* Work to do
Transcribe the listing in full, excluding any pictures.
========================================================================
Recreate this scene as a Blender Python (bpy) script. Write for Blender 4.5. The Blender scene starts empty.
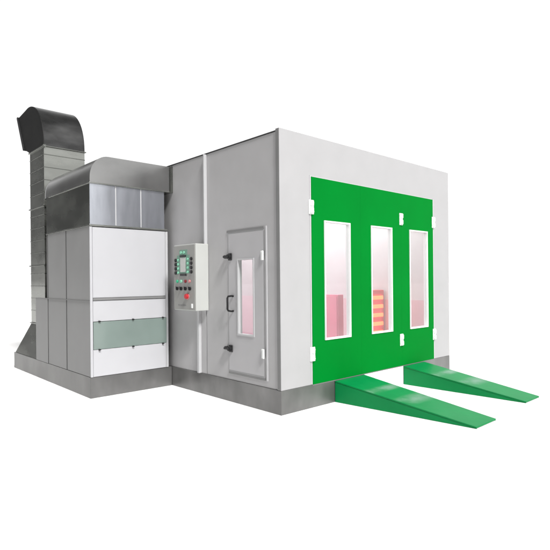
import bpy, bmesh, math, random
from mathutils import Vector, Matrix
random.seed(4)
scene = bpy.context.scene
col = scene.collection

# ------------------------------------------------------------------ materials
def new_mat(name):
    m = bpy.data.materials.new(name); m.use_nodes = True
    nt = m.node_tree
    return m, nt, nt.nodes, nt.links, nt.nodes['Principled BSDF']

def paint(name, colour, rough=0.45, var=0.04, bump=0.02, scale=3.0, spec=0.5, dirt=0.0):
    """painted sheet steel: faint tone drift, orange peel, soft dents, light grime"""
    m, nt, N, L, b = new_mat(name)
    tc = N.new('ShaderNodeTexCoord')
    n1 = N.new('ShaderNodeTexNoise'); n1.inputs['Scale'].default_value = scale; n1.inputs['Detail'].default_value = 5
    L.new(tc.outputs['Object'], n1.inputs['Vector'])
    mp = N.new('ShaderNodeMapRange'); mp.inputs['From Min'].default_value = .3; mp.inputs['From Max'].default_value = .7
    mp.inputs['To Min'].default_value = 1 - var; mp.inputs['To Max'].default_value = 1 + var
    L.new(n1.outputs['Fac'], mp.inputs['Value'])
    mx = N.new('ShaderNodeVectorMath'); mx.operation = 'SCALE'; mx.inputs[0].default_value = colour[:3]
    L.new(mp.outputs['Result'], mx.inputs['Scale'])
    src = mx.outputs['Vector']
    if dirt > 0:
        n3 = N.new('ShaderNodeTexNoise'); n3.inputs['Scale'].default_value = 1.6; n3.inputs['Detail'].default_value = 9
        n3.inputs['Roughness'].default_value = .65
        mpv = N.new('ShaderNodeMapping'); mpv.inputs['Scale'].default_value = (2.2, 2.2, .5)
        L.new(tc.outputs['Object'], mpv.inputs['Vector']); L.new(mpv.outputs['Vector'], n3.inputs['Vector'])
        r3 = N.new('ShaderNodeMapRange'); r3.inputs['From Min'].default_value = .52; r3.inputs['From Max'].default_value = .75
        r3.inputs['To Max'].default_value = dirt
        L.new(n3.outputs['Fac'], r3.inputs['Value'])
        mm = N.new('ShaderNodeMix'); mm.data_type = 'RGBA'
        L.new(r3.outputs['Result'], mm.inputs['Factor']); L.new(src, mm.inputs[6])
        mm.inputs[7].default_value = (colour[0]*.55, colour[1]*.53, colour[2]*.5, 1)
        src = mm.outputs[2]
    L.new(src, b.inputs['Base Color'])
    n2 = N.new('ShaderNodeTexNoise'); n2.inputs['Scale'].default_value = 2.2; n2.inputs['Detail'].default_value = 2
    L.new(tc.outputs['Object'], n2.inputs['Vector'])
    bp = N.new('ShaderNodeBump'); bp.inputs['Strength'].default_value = bump * 10; bp.inputs['Distance'].default_value = .02
    L.new(n2.outputs['Fac'], bp.inputs['Height']); L.new(bp.outputs['Normal'], b.inputs['Normal'])
    rr = N.new('ShaderNodeMapRange'); rr.inputs['To Min'].default_value = rough - .06; rr.inputs['To Max'].default_value = rough + .08
    L.new(n1.outputs['Fac'], rr.inputs['Value']); L.new(rr.outputs['Result'], b.inputs['Roughness'])
    b.inputs['Specular IOR Level'].default_value = spec
    return m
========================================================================
* Reply to the task
Recreate this scene as a Blender Python (bpy) script. Write for Blender 4.5. The Blender scene starts empty.
import bpy, bmesh, math, random
from mathutils import Vector, Matrix
random.seed(4)
scene = bpy.context.scene
col = scene.collection

# ------------------------------------------------------------------ materials
def new_mat(name):
    m = bpy.data.materials.new(name); m.use_nodes = True
    nt = m.node_tree
    return m, nt, nt.nodes, nt.links, nt.nodes['Principled BSDF']

def paint(name, colour, rough=0.45, var=0.04, bump=0.02, scale=3.0, spec=0.5, dirt=0.0):
    """painted sheet steel: faint tone drift, orange peel, soft dents, light grime"""
    m, nt, N, L, b = new_mat(name)
    tc = N.new('ShaderNodeTexCoord')
    n1 = N.new('ShaderNodeTexNoise'); n1.inputs['Scale'].default_value = scale; n1.inputs['Detail'].default_value = 5
    L.new(tc.outputs['Object'], n1.inputs['Vector'])
    mp = N.new('ShaderNodeMapRange'); mp.inputs['From Min'].default_value = .3; mp.inputs['From Max'].default_value = .7
    mp.inputs['To Min'].default_value = 1 - var; mp.inputs['To Max'].default_value = 1 + var
    L.new(n1.outputs['Fac'], mp.inputs['Value'])
    mx = N.new('ShaderNodeVectorMath'); mx.operation = 'SCALE'; mx.inputs[0].default_value = colour[:3]
    L.new(mp.outputs['Result'], mx.inputs['Scale'])
    src = mx.outputs['Vector']
    if dirt > 0:
        n3 = N.new('ShaderNodeTexNoise'); n3.inputs['Scale'].default_value = 1.6; n3.inputs['Detail'].default_value = 9
        n3.inputs['Roughness'].default_value = .65
        mpv = N.new('ShaderNodeMapping'); mpv.inputs['Scale'].default_value = (2.2, 2.2, .5)
        L.new(tc.outputs['Object'], mpv.inputs['Vector']); L.new(mpv.outputs['Vector'], n3.inputs['Vector'])
        r3 = N.new('ShaderNodeMapRange'); r3.inputs['From Min'].default_value = .52; r3.inputs['From Max'].default_value = .75
        r3.inputs['To Max'].default_value = dirt
        L.new(n3.outputs['Fac'], r3.inputs['Value'])
        mm = N.new('ShaderNodeMix'); mm.data_type = 'RGBA'
        L.new(r3.outputs['Result'], mm.inputs['Factor']); L.new(src, mm.inputs[6])
        mm.inputs[7].default_value = (colour[0]*.55, colour[1]*.53, colour[2]*.5, 1)
        src = mm.outputs[2]
    L.new(src, b.inputs['Base Color'])
    n2 = N.new('ShaderNodeTexNoise'); n2.inputs['Scale'].default_value = 2.2; n2.inputs['Detail'].default_value = 2
    L.new(tc.outputs['Object'], n2.inputs['Vector'])
    bp = N.new('ShaderNodeBump'); bp.inputs['Strength'].default_value = bump * 10; bp.inputs['Distance'].default_value = .02
    L.new(n2.outputs['Fac'], bp.inputs['Height']); L.new(bp.outputs['Normal'], b.inputs['Normal'])
    rr = N.new('ShaderNodeMapRange'); rr.inputs['To Min'].default_value = rough - .06; rr.inputs['To Max'].default_value = rough + .08
    L.new(n1.outputs['Fac'], rr.inputs['Value']); L.new(rr.outputs['Result'], b.inputs['Roughness'])
    b.inputs['Specular IOR Level'].default_value = spec
    return m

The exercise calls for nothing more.